Dans une telle circonstance, passer son chemin est une solution raisonnable. Mais difficile de détacher les yeux de ce tableau. Adam et Eve, pas tout à fait face à face, en contact dans une posture en équilibre stable. Leurs corps sont beaux et harmonieux. Eve tient une pomme. Adam n’en a pas. Il doit s’agir de quelque chose à partager. Cette sérénité et leur nudité tranche avec l’arrière- plan inquiétant, tout en angle d’immeubles gris. Une forêt verdoyante, un jardin d’Eden semblerait plus approprié. Ou ont-ils pu dénicher cette pomme dans un tel environnement ? D’où tiennent-ils cette simplicité brute et belle dans un tel decor ?
C’est un théâtre qui ressemble à celui de beaucoup aujourd’hui. Et y trouver une belle pomme, la sérénité ou l’harmonie semble bien difficile et compliqué.

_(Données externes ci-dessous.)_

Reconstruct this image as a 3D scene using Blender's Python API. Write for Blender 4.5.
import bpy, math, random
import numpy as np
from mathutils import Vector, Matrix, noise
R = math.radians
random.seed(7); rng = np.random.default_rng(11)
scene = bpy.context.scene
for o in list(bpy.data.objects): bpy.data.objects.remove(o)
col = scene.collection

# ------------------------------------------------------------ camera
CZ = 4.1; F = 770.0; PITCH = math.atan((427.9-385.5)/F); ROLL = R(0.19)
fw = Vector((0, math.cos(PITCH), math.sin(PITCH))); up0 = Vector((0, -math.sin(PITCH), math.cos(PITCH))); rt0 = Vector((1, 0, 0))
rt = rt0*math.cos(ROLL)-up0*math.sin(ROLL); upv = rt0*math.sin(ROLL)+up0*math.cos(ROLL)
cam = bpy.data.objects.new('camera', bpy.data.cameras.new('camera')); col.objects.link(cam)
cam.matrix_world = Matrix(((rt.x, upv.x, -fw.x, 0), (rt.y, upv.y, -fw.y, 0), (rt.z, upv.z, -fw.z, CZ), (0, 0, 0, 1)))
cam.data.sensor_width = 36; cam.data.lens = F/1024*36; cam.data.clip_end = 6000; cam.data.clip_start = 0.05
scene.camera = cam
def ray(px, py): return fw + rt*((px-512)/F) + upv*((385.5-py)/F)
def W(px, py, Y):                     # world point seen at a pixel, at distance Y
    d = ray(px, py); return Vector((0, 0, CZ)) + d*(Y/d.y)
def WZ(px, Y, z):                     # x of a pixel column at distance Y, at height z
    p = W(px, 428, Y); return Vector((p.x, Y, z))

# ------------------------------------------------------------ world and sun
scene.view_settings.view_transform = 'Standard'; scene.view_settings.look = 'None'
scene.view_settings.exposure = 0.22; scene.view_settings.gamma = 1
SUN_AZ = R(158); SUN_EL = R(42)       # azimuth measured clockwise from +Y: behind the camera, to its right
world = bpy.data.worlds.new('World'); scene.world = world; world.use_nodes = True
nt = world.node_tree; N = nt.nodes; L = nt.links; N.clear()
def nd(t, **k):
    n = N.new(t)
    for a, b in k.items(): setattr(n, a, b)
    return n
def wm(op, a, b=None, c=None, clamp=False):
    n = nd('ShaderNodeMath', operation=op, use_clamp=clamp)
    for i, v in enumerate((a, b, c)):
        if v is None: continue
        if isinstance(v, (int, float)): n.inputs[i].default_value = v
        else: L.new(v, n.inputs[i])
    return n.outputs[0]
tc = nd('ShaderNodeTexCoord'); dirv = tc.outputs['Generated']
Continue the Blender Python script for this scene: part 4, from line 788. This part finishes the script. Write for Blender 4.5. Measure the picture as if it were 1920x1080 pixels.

Le fond jaune tempère cette sensation et raisonne comme une matinée ensoleillée, pleine de promesses. Le jaune, c’est aussi la couleur des blés mûrs et celle du pain qui accueille et nourrit au sortir du sommeil.
L’homme et la femme figure maintenant un couple de chasseur cueilleur déplacé dans une foret moderne à l’aspect toujours aussi angoissant mais ça ne semble pas entamer leur sérénité. Ils s’y montrent bien adaptés , ils sont sans doutes parvenu à préserver les rituels qui les maintiennent en équilibre. Un art de vivre venu de très loin, inscrit dans le temps qui passe. Un art qui traverse le rythme des saisons , qui se cultive, s’enrichi ou se perd dans le rythme des époques.
Qu’en est-il advenu aujourd’hui ?
Le mot « méthode » prend alors un sens différent , c’est devenu un outil d’exploration pour un domaine laissé en jachère. « Gérer » devient cultiver, observer et sentir. « Nutrition » s’assouplit pour se couler dans une dynamique vivante, évolutive. Le mot « maitrise » devient synonyme d’expériences à cumuler, le « bien-être « n’est plus un état mais quelque chose vers lequel on tend, l’ »esthétique » est à découvrir, inventer et à accepter, la « performance » n’est plus un objectif mais va de soi, naturelle et prête à s’exprimer si la situation l’exige.
La sérénité affichée par ce couple de chasseur-cueilleur invite à se saisir de cet outil. Ils redeviennent Adam et Eve partageant la pomme et ouvrant une porte sur la connaissance.